As above, sp2 and sp3 are scores - bigger numbers are better. While amazon and instagram are page load tests where smaller numbers are better.

As expected the partial poisoning results fall between full and no poisoning. But what’s a little bit surprising is that in some tests (sp2 and amazon) poisoning a larger amount of memory made things faster. This could be because the memset() routine or the hardware itself is able to optimise larger writes more effectively. That said it’s important to acknowledge that the standard deviation is fairly high and doing the right statistical analysis is beyond this blog post.

Just right

Since poisoning more memory isn’t much slower and in some cases is faster than poisoning a little memory, then we might as well choose to poison 256 bytes which comfortably covers the Element object and most others and for the others it likely covers many of their most-often accessed fields. We’re confident that this is enough to help us catch many errors that can be caught with poisoning. While also performing well enough, especially for the pageload tests where it is closer to the performance available with poisoning disabled. We think that Baby Bear would agree, it is Just Right.

It gets better

With the Probablistic Heap Checker (PHC) rolling out soon we will have an even greater ability to catch information related to memory errors. I’ll be writing about this in the future.

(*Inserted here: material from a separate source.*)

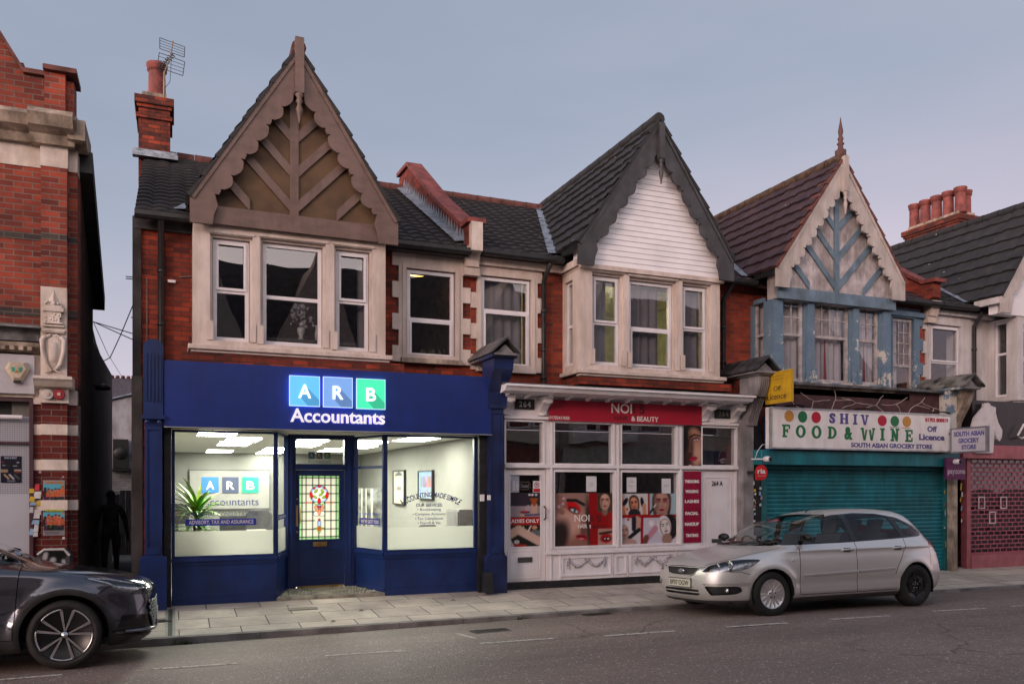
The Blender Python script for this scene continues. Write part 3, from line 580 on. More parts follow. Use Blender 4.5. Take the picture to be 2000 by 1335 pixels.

Why Papa Bear is safe and Mama Bear is secure?

In some ways it feels more natural to lean in to (negative) gender stereotypes where Papa Bear wants things fast and Mama Bear is the cautious one. I considered this however to make comprehension easier it’s easier to explain poisoning before explaining turning poisoning off and the nursery tale describes Papa Bear’s preferences first, so that’s the order I introduced them here. Flipping the script on gender stereotypes was accidental.